Observation: This song Mary sings during her visit to Elizabeth has been called the "Magnificat", for the Latin for "magnify" at the song's beginning. It's worth noting that when Mary sings this song, all she has to go on are God's promises (via the angel) and Elizabeth's faith and love. She has not yet met this Son she is carrying, seen the authority of his teaching and the power of his healing, his compassion for the poor or his challenge to the privileged. Everything she sings is in the present tense, though none of it has happened yet. Still, she sings, because this is the timeless truth of how God intervenes in history: lifting up the lowly, humbling the proud. It has happened before, and it will again.
Application: It's a lot easier to sing joyfully about being lifted up than torn down. It's more fun to think of oneself as hungry, and about to be filled by God's generosity, than to be rich and about to be sent away empty. But if I'm being honest, I'm probably in the latter category a lot of the time. I may not think of myself as "proud", but the way I react when I feel I've been disrespected may tell another story. I may not think of myself as "powerful", but I do have a voice and vote in the most powerful democracy in history, and as a straight, white, middle class, Christian man, I occupy an privileged position even within that society. I may not be in "the 1%", but in the global population, I'm rich.

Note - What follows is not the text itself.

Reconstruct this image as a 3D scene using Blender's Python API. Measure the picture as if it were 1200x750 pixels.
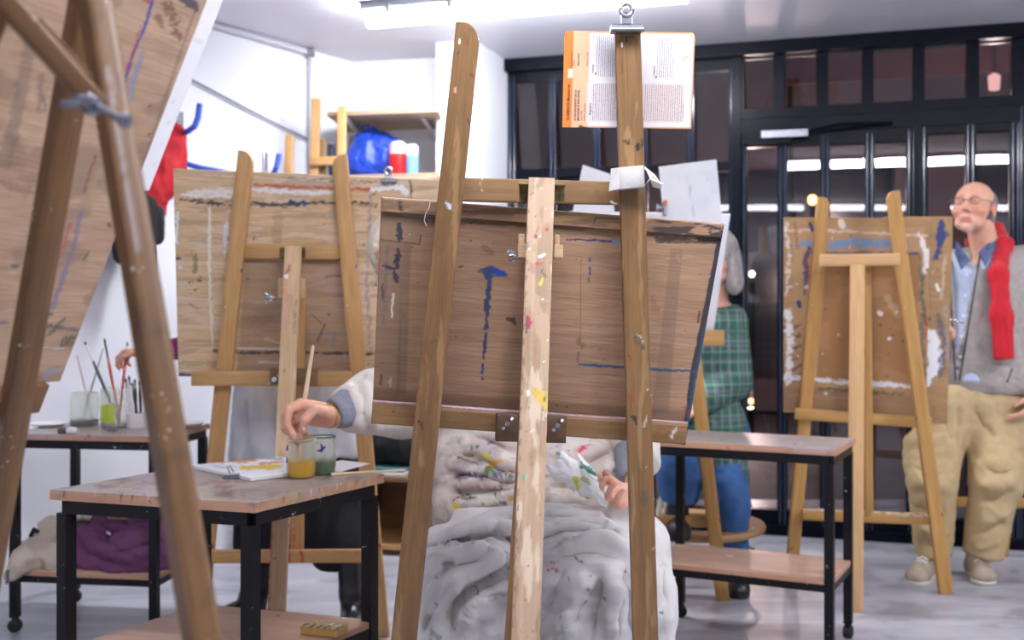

My first step in hearing this song of Mary's is to know what side of the equation I'm on, and understand that I may well be one about to be "brought down" instead of "lifted up." That's a hard step in itself, but the second step is harder: to envision how that "bringing down," that "emptying", is in fact a blessing. And it is. To the extent that I can be "brought down" in humility, to the extent that I can really understand that I own nothing and I depend on God for everything, I can trust in God in ways that are totally unknown to me now. Even more, it's a participation in the very nature of Christ, the Second Person of the Trinity, who was in the form of God, but didn't cling to power and glory, but instead willingly emptied himself and took on human form: the form of a slave. It may not feel that way, but to be brought down is a blessing.
In my case, I don't think this "bringing down" means selling all my possessions and donating all future earnings to charity. If I did that, someone else would have to pay my rent and feed my three kids. But it is a continual humbling--over and over again--and recognizing every bit of power, privilege, and property that goes through my hands is borrowed, and intended for the use of God's reign, which always lifts up the lowly. I'm either working with and for that reign, or against it. No dollar or day I spend, vote I cast, or word I say is neutral.
Prayer: God, bring me down. And please...help me mean that when I say it, because I struggle to mean it sometimes. Bring me down, Lord. Amen.